WRITTEN EXERCISE — Word for word, restate the lines from the start of the data below through the line containing "COL = scn.collection".

GIVEN DATA —
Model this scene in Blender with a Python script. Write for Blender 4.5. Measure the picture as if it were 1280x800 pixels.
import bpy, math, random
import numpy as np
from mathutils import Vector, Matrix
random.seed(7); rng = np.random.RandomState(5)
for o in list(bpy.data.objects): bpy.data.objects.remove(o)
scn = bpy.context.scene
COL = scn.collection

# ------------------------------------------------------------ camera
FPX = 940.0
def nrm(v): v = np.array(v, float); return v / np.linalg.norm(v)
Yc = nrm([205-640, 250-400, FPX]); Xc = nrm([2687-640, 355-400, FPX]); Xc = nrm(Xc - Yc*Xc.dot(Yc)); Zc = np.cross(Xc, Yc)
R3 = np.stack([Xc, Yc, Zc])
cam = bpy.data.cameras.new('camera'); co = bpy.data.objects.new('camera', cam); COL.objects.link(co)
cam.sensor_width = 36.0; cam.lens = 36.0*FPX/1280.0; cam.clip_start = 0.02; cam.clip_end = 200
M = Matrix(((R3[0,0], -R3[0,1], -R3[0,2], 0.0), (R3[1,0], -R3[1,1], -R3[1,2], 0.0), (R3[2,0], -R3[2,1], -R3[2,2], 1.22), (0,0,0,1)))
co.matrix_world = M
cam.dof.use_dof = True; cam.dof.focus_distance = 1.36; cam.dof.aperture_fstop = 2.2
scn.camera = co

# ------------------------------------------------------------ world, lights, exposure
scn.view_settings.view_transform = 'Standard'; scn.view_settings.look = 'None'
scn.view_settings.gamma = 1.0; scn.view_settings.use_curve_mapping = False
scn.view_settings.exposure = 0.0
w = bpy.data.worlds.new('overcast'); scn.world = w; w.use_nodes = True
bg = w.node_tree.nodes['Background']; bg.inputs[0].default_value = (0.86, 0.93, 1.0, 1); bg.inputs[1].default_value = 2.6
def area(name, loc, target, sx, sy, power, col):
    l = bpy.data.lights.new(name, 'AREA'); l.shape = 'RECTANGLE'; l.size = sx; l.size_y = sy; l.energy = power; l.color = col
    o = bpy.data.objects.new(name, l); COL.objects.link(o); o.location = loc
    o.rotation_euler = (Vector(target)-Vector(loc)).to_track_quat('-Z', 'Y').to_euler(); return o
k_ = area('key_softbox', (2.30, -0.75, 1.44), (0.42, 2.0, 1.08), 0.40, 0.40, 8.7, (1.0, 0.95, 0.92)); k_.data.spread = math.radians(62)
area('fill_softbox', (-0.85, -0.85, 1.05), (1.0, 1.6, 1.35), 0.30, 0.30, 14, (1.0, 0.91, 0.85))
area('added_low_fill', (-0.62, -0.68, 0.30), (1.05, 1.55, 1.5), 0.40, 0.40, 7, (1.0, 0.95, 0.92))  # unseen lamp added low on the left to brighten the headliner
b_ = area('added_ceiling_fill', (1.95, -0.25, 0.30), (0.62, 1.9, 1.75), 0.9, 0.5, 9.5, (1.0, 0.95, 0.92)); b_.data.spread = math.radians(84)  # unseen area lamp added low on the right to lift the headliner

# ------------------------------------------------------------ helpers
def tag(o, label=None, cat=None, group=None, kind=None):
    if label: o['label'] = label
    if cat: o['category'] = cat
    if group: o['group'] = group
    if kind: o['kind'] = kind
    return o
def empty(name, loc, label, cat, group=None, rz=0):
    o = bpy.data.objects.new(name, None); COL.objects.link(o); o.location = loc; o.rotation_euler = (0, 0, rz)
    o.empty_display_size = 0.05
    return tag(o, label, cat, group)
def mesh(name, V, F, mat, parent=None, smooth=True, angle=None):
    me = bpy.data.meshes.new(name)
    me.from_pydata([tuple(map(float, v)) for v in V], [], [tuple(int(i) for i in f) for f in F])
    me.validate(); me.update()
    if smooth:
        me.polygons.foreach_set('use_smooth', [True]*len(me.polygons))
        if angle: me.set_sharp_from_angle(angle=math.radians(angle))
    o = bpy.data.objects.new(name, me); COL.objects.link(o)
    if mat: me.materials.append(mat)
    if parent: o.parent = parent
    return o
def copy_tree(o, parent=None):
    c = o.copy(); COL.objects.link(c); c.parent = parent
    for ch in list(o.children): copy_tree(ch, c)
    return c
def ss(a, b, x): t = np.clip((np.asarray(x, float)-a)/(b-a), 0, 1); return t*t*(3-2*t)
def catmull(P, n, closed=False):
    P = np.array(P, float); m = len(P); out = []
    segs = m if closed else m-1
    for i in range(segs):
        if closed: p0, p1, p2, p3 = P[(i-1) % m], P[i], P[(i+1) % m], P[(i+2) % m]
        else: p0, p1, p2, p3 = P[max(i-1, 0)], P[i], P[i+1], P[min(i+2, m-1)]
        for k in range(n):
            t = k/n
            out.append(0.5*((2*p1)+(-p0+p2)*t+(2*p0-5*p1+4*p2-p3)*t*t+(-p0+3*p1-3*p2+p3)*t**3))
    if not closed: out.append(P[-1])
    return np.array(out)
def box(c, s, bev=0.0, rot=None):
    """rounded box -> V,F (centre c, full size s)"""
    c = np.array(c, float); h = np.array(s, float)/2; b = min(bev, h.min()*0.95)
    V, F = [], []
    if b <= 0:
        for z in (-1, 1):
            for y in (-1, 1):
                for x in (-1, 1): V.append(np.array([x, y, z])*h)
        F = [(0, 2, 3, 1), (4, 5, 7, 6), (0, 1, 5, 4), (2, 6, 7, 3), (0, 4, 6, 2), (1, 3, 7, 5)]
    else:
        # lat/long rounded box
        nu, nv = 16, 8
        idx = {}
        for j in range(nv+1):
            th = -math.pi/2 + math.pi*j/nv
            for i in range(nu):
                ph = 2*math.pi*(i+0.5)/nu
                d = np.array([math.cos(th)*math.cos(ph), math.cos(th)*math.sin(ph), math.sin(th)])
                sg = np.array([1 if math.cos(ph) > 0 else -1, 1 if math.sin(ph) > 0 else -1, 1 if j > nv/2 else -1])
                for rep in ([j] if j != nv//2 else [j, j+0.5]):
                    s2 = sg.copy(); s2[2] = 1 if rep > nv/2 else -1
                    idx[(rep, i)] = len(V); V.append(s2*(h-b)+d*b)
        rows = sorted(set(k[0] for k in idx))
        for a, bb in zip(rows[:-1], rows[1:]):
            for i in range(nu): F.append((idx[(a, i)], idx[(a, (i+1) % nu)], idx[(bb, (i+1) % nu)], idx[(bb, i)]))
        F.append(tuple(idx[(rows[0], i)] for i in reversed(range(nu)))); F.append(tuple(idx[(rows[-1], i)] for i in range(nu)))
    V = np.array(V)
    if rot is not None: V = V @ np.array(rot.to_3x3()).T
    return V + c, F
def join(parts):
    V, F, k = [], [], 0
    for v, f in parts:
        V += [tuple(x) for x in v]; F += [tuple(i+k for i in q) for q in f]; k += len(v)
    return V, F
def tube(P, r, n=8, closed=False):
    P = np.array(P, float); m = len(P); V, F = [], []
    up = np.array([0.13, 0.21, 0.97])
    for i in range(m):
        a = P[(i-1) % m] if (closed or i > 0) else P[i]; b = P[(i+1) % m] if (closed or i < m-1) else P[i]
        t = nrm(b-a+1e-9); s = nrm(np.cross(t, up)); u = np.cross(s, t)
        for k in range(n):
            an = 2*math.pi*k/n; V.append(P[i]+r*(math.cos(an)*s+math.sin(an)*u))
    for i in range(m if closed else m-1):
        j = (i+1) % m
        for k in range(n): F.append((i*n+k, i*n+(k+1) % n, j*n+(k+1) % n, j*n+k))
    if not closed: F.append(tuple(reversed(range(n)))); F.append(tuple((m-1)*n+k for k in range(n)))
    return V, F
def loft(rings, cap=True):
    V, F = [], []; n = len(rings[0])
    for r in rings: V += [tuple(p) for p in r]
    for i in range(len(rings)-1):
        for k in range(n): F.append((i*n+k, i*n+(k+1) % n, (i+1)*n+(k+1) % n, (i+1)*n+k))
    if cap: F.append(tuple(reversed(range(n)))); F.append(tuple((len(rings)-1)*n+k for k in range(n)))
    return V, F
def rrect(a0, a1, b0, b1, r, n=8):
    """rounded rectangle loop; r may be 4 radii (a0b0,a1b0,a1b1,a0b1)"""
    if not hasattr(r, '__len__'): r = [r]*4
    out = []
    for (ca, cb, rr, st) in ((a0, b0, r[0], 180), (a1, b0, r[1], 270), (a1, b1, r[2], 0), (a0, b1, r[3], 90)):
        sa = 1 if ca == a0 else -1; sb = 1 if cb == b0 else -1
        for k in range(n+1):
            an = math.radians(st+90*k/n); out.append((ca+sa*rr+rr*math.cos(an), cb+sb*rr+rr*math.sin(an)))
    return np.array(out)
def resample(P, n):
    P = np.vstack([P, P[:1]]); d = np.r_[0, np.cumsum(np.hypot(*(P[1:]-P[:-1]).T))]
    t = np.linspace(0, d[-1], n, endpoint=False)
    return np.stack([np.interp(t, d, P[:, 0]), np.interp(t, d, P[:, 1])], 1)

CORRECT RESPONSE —
Model this scene in Blender with a Python script. Write for Blender 4.5. Measure the picture as if it were 1280x800 pixels.
import bpy, math, random
import numpy as np
from mathutils import Vector, Matrix
random.seed(7); rng = np.random.RandomState(5)
for o in list(bpy.data.objects): bpy.data.objects.remove(o)
scn = bpy.context.scene
COL = scn.collection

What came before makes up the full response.